GIVEN TASK: Of the lines below, how many hold the string "background"? Give only the number.

SUPPLIED INFORMATION:
******************************
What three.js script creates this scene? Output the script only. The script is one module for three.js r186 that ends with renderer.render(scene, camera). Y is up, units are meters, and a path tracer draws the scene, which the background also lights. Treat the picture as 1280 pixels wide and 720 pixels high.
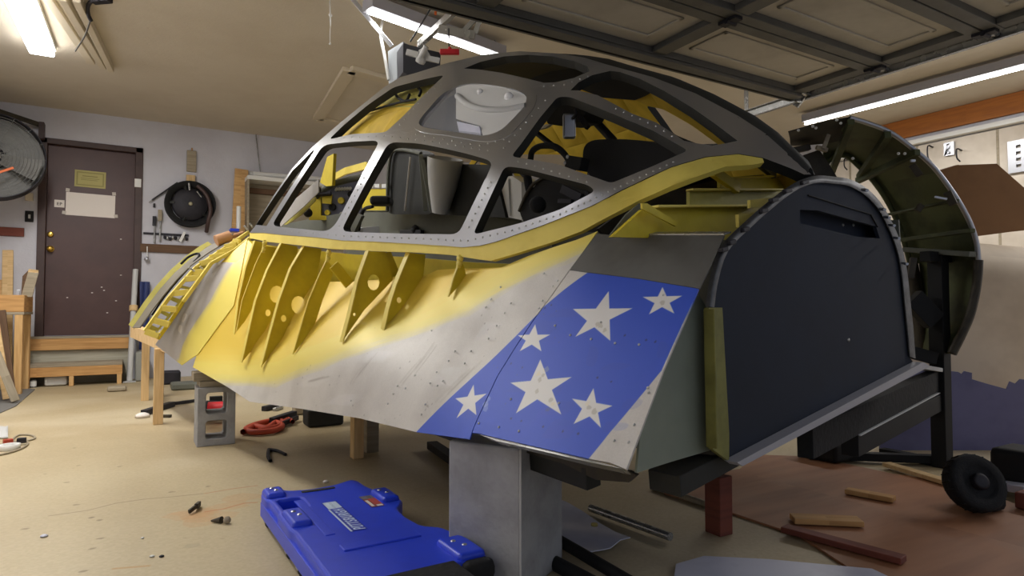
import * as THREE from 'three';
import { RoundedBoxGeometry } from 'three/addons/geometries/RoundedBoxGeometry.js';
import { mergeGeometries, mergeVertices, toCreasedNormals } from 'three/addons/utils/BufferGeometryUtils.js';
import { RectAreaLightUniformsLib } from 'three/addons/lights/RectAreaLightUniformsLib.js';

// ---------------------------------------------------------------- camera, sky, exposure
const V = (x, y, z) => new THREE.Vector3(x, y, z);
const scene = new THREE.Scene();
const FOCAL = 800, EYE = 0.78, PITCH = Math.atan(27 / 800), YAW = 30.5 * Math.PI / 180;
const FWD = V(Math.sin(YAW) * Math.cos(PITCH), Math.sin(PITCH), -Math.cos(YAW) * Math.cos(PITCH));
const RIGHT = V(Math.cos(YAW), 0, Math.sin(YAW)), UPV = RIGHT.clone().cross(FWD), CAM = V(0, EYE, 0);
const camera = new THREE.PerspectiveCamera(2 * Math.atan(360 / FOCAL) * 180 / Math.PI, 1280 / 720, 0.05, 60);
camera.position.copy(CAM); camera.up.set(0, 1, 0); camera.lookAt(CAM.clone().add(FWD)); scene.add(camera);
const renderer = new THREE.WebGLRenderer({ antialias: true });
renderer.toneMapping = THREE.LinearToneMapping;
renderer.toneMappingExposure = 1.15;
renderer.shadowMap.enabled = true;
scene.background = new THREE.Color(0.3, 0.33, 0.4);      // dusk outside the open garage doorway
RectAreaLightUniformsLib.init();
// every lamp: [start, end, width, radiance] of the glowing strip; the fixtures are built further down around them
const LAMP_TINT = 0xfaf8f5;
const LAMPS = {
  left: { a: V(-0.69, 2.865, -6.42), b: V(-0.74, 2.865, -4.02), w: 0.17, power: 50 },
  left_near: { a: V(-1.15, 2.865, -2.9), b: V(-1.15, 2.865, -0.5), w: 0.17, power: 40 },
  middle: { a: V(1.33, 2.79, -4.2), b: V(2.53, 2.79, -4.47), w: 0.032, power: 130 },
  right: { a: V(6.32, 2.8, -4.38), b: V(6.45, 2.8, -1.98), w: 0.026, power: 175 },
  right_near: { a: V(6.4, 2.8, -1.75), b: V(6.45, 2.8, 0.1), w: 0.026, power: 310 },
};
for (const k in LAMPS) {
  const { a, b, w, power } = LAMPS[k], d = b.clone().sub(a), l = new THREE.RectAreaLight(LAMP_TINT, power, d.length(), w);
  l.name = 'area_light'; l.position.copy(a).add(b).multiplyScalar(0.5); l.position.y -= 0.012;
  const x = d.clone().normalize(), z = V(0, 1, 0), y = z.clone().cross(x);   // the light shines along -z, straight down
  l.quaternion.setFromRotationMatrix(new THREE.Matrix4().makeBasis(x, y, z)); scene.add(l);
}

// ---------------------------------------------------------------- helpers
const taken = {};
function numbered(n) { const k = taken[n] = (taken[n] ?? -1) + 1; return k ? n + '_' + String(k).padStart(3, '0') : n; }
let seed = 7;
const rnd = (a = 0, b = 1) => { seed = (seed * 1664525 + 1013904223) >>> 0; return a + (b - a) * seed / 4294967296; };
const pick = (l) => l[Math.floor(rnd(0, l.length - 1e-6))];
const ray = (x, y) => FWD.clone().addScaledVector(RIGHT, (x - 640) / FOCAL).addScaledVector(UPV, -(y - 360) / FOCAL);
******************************
THE REPLY: 2